Chegou o inverno, chegou a falta de cobertores, chegou a falta de calor.
Olho os meninos nas ruas sendo tirados pela polícia porque invadiram uma varanda, varanda para se aquecer. Me pego devendo visitas e amores que não correspondo, mas que me cobram como amizade só para me ter.
Me pego cobrando uma dívida amorosa que eu não tenho porque cobrar, simplesmente porque te odeio, odeio esse 'você' que eu criei e amei.
Me pego correndo do passado porque ele corre atrás de mim a pés ligeiros, e me pego arrancando pedaços de mim e deixando no caminho para que a corrida se torne mais branda, com menos peso, mas vou deixando as migalhas no caminho.
Bethânia me fala que é até bom o domingo pois "domingo eu não choro domingo eu não sofro", mas estou apertadinha dentro de mim, me aquecendo desse inverno que se instalou e talvez me restaure.
São os amores de longe que me apertam o colo, os amores ainda não consumados na carne, são esses amores que eu levo até o fim, pois estão em mim e ao meu lado quando eu busco algo de bom aqui.
Em conversas de bar, em lamúrias de botequim, é muito engraçado ouvir um samba e parecer até que ele foi feito pra mim.
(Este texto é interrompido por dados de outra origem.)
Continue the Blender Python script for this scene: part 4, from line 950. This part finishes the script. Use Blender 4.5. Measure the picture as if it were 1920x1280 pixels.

Sentada sozinha em uma mesa de bar, com petisco ao lado e cerveja gelada, num dia gelado, com a mente fria querendo pensar... pensar em nada. Olhando o branco de fora e me pego passando as mãos nos cabelos como se tivesse acabado de acordar. Levantei e me pus a andar, nem paguei a conta, era meu tudo que consumi. E o samba continuava, e eu continuava, e o frio continuava, então porque me apegar a coisas que não continuam, a coisas impalpáveis, a coisas sinuosas que me fazem derrapar no caminho já traçado pra mim?
É bobeira, assim como escolher escrever crônicas quando nem sei como começá-las, e elas terminam como um 'meu querido diário'. É bobeira, escolher você se você não me escolheu, se só encolheu o que havia de grandioso e nos arrasta pela perna, o corpo mole, a boca cheirando a aguardente e a frigidez.
É bobeira continuar enquanto você não me enxergar. Enquanto eu for somente a puta paga, a escrava doada, o chinelo encostado e furado no meio. Enquanto eu não for, enquanto eu não me deixar ir, é bobeira.